» EXERCISE
Quote the listing below in its entirety, omitting every image.
*** COLLECTED DATA ***
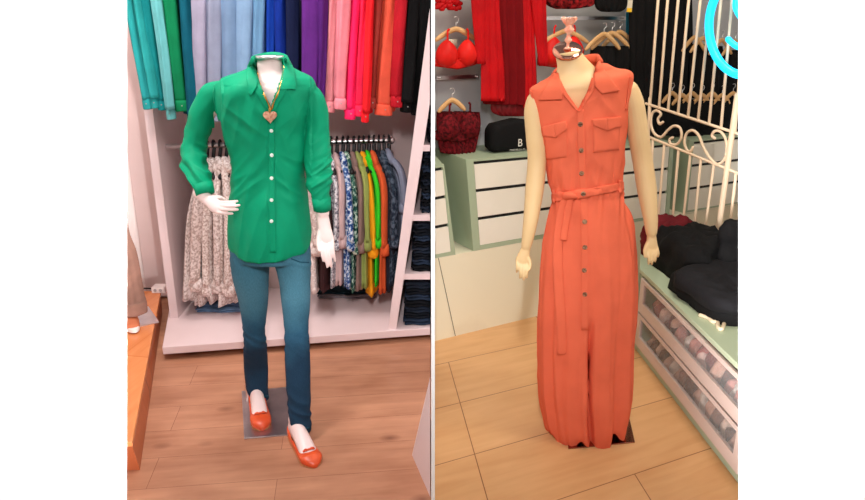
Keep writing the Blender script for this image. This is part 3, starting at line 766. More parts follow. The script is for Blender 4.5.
# jeans
def denim():
    m = bpy.data.materials.new('washed_denim'); m.use_nodes = True; nt = m.node_tree; N = nt.nodes; L = nt.links; b = N['Principled BSDF']
    b.inputs['Roughness'].default_value = .85; b.inputs['Specular IOR Level'].default_value = .2
    tc = N.new('ShaderNodeTexCoord'); sp = N.new('ShaderNodeSeparateXYZ'); L.new(tc.outputs['Object'], sp.inputs[0])
    r = N.new('ShaderNodeValToRGB'); e = r.color_ramp.elements
    e[0].position = 0; e[0].color = rgb((28, 54, 76)); e[1].position = 1; e[1].color = rgb((46, 92, 114))
    for p_, c_ in ((.38, (30, 58, 82)), (.52, (44, 88, 114)), (.68, (72, 122, 142)), (.85, (62, 112, 132))):
        x = e.new(p_); x.color = rgb(c_)
    mr = N.new('ShaderNodeMapRange'); mr.inputs['From Min'].default_value = 0; mr.inputs['From Max'].default_value = .82
    n = N.new('ShaderNodeTexNoise'); n.inputs['Scale'].default_value = 7; n.inputs['Detail'].default_value = 5
    L.new(tc.outputs['Object'], n.inputs['Vector'])
    ad = N.new('ShaderNodeMath'); ad.operation = 'MULTIPLY_ADD'; ad.inputs[1].default_value = .22; L.new(n.outputs['Fac'], ad.inputs[0]); L.new(sp.outputs['Z'], ad.inputs[2])
    sb = N.new('ShaderNodeMath'); sb.operation = 'SUBTRACT'; sb.inputs[1].default_value = .11; L.new(ad.outputs[0], sb.inputs[0])
    L.new(sb.outputs[0], mr.inputs['Value']); L.new(mr.outputs[0], r.inputs['Fac'])
    mp = N.new('ShaderNodeMapping'); mp.inputs['Scale'].default_value = (600, 600, 80); L.new(tc.outputs['Object'], mp.inputs['Vector'])
    n2 = N.new('ShaderNodeTexNoise'); n2.inputs['Scale'].default_value = 1; L.new(mp.outputs[0], n2.inputs['Vector'])
    mx = N.new('ShaderNodeMixRGB'); mx.blend_type = 'OVERLAY'; mx.inputs['Fac'].default_value = .35; L.new(r.outputs[0], mx.inputs['Color1']); L.new(n2.outputs['Fac'], mx.inputs['Color2'])
    L.new(mx.outputs[0], b.inputs['Base Color']); return m
DENIM = denim()
m = M()
def ldisp(seed):
    return lambda th, t: 1+.03*fbm(math.cos(th)*2+seed, t*7, math.sin(th))+.025*math.sin(t*60+math.cos(th)*3+seed)*max(0, (t-.45))+.015*math.sin(3*th+seed)
loft(m, [(231, 233, 308, 233, Y1), (230, 243, 310, 243, Y1), (231, 254, 310, 254, Y1), (233, 259, 310, 259, Y1)], ratio=.62, n=64, k=5)
loft(m, [(230.5, 249, 271, 249, Y1), (231.5, 262, 268.5, 262, Y1), (234, 280, 268, 280, Y1), (240, 305, 267.5, 305, Y1+.01), (243.5, 330, 264.5, 330, Y1+.02), (244, 345, 266, 345, Y1+.03), (244.5, 366, 267.5, 366, YL+.01), (247, 388, 268, 388, YL), (251, 397, 268.5, 398.5, YL)], ratio=.95, n=48, k=7, disp=ldisp(2))
loft(m, [(270, 249, 310, 249, Y1), (275, 262, 310.5, 262, Y1-.01), (279.5, 282, 310.5, 282, Y1-.03), (281.5, 300, 310, 300, Y1-.05), (285, 328, 308, 328, Y1-.08), (285, 345, 309, 345, Y1-.1), (285.5, 366, 310, 366, YR_+.06), (288, 400, 310, 400, YR_+.02), (291.5, 424, 310.5, 422, YR_), (294, 431, 310.5, 429.5, YR_)], ratio=.95, n=48, k=7, disp=ldisp(9))
jn = obj('jeans', m, DENIM, mq); bake(jn, .0045, 1)
def jw(p, n):
    x, y = topx(p)
    k_ = math.exp(-((y-338)/14)**2)+math.exp(-((y-262)/12)**2)*.8+max(0, (y-375)/30)
    return .0035*k_*ridge(p+Vector((0, 0, p.x*.6)), 6, 6, 26, 2)+.0015*ridge(p, 12, 8, 5, 4)
wrinkle(jn, jw)
jb = [bvh(jn)]
STITCH = fabric('denim_seam', (34, 78, 100), k=.7)
obj('seam', patch(jb, [(269.5, 251), (270, 262)], [(271, 251), (272, 262)], .001, .0015, 2, 10), STITCH, jn)
obj('hem', patch(jb, [(250.3, 394), (250.8, 396.5)], [(268.3, 395), (268.5, 398)], .001, .002, 10, 2), STITCH, jn)
obj('hem', patch(jb, [(293.5, 428), (294.5, 430.5)], [(310, 427), (310, 429.3)], .001, .002, 10, 2), STITCH, jn)
obj('pocket_seam', patch(jb, [(291, 258), (300, 261.5), (309, 262)], [(291, 259), (300, 262.5), (309, 263)], .0005, .0012, 1, 16), STITCH, jn)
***
» FINISHED ANSWER
Keep writing the Blender script for this image. This is part 3, starting at line 766. More parts follow. The script is for Blender 4.5.
# jeans
def denim():
    m = bpy.data.materials.new('washed_denim'); m.use_nodes = True; nt = m.node_tree; N = nt.nodes; L = nt.links; b = N['Principled BSDF']
    b.inputs['Roughness'].default_value = .85; b.inputs['Specular IOR Level'].default_value = .2
    tc = N.new('ShaderNodeTexCoord'); sp = N.new('ShaderNodeSeparateXYZ'); L.new(tc.outputs['Object'], sp.inputs[0])
    r = N.new('ShaderNodeValToRGB'); e = r.color_ramp.elements
    e[0].position = 0; e[0].color = rgb((28, 54, 76)); e[1].position = 1; e[1].color = rgb((46, 92, 114))
    for p_, c_ in ((.38, (30, 58, 82)), (.52, (44, 88, 114)), (.68, (72, 122, 142)), (.85, (62, 112, 132))):
        x = e.new(p_); x.color = rgb(c_)
    mr = N.new('ShaderNodeMapRange'); mr.inputs['From Min'].default_value = 0; mr.inputs['From Max'].default_value = .82
    n = N.new('ShaderNodeTexNoise'); n.inputs['Scale'].default_value = 7; n.inputs['Detail'].default_value = 5
    L.new(tc.outputs['Object'], n.inputs['Vector'])
    ad = N.new('ShaderNodeMath'); ad.operation = 'MULTIPLY_ADD'; ad.inputs[1].default_value = .22; L.new(n.outputs['Fac'], ad.inputs[0]); L.new(sp.outputs['Z'], ad.inputs[2])
    sb = N.new('ShaderNodeMath'); sb.operation = 'SUBTRACT'; sb.inputs[1].default_value = .11; L.new(ad.outputs[0], sb.inputs[0])
    L.new(sb.outputs[0], mr.inputs['Value']); L.new(mr.outputs[0], r.inputs['Fac'])
    mp = N.new('ShaderNodeMapping'); mp.inputs['Scale'].default_value = (600, 600, 80); L.new(tc.outputs['Object'], mp.inputs['Vector'])
    n2 = N.new('ShaderNodeTexNoise'); n2.inputs['Scale'].default_value = 1; L.new(mp.outputs[0], n2.inputs['Vector'])
    mx = N.new('ShaderNodeMixRGB'); mx.blend_type = 'OVERLAY'; mx.inputs['Fac'].default_value = .35; L.new(r.outputs[0], mx.inputs['Color1']); L.new(n2.outputs['Fac'], mx.inputs['Color2'])
    L.new(mx.outputs[0], b.inputs['Base Color']); return m
DENIM = denim()
m = M()
def ldisp(seed):
    return lambda th, t: 1+.03*fbm(math.cos(th)*2+seed, t*7, math.sin(th))+.025*math.sin(t*60+math.cos(th)*3+seed)*max(0, (t-.45))+.015*math.sin(3*th+seed)
loft(m, [(231, 233, 308, 233, Y1), (230, 243, 310, 243, Y1), (231, 254, 310, 254, Y1), (233, 259, 310, 259, Y1)], ratio=.62, n=64, k=5)
loft(m, [(230.5, 249, 271, 249, Y1), (231.5, 262, 268.5, 262, Y1), (234, 280, 268, 280, Y1), (240, 305, 267.5, 305, Y1+.01), (243.5, 330, 264.5, 330, Y1+.02), (244, 345, 266, 345, Y1+.03), (244.5, 366, 267.5, 366, YL+.01), (247, 388, 268, 388, YL), (251, 397, 268.5, 398.5, YL)], ratio=.95, n=48, k=7, disp=ldisp(2))
loft(m, [(270, 249, 310, 249, Y1), (275, 262, 310.5, 262, Y1-.01), (279.5, 282, 310.5, 282, Y1-.03), (281.5, 300, 310, 300, Y1-.05), (285, 328, 308, 328, Y1-.08), (285, 345, 309, 345, Y1-.1), (285.5, 366, 310, 366, YR_+.06), (288, 400, 310, 400, YR_+.02), (291.5, 424, 310.5, 422, YR_), (294, 431, 310.5, 429.5, YR_)], ratio=.95, n=48, k=7, disp=ldisp(9))
jn = obj('jeans', m, DENIM, mq); bake(jn, .0045, 1)
def jw(p, n):
    x, y = topx(p)
    k_ = math.exp(-((y-338)/14)**2)+math.exp(-((y-262)/12)**2)*.8+max(0, (y-375)/30)
    return .0035*k_*ridge(p+Vector((0, 0, p.x*.6)), 6, 6, 26, 2)+.0015*ridge(p, 12, 8, 5, 4)
wrinkle(jn, jw)
jb = [bvh(jn)]
STITCH = fabric('denim_seam', (34, 78, 100), k=.7)
obj('seam', patch(jb, [(269.5, 251), (270, 262)], [(271, 251), (272, 262)], .001, .0015, 2, 10), STITCH, jn)
obj('hem', patch(jb, [(250.3, 394), (250.8, 396.5)], [(268.3, 395), (268.5, 398)], .001, .002, 10, 2), STITCH, jn)
obj('hem', patch(jb, [(293.5, 428), (294.5, 430.5)], [(310, 427), (310, 429.3)], .001, .002, 10, 2), STITCH, jn)
obj('pocket_seam', patch(jb, [(291, 258), (300, 261.5), (309, 262)], [(291, 259), (300, 262.5), (309, 263)], .0005, .0012, 1, 16), STITCH, jn)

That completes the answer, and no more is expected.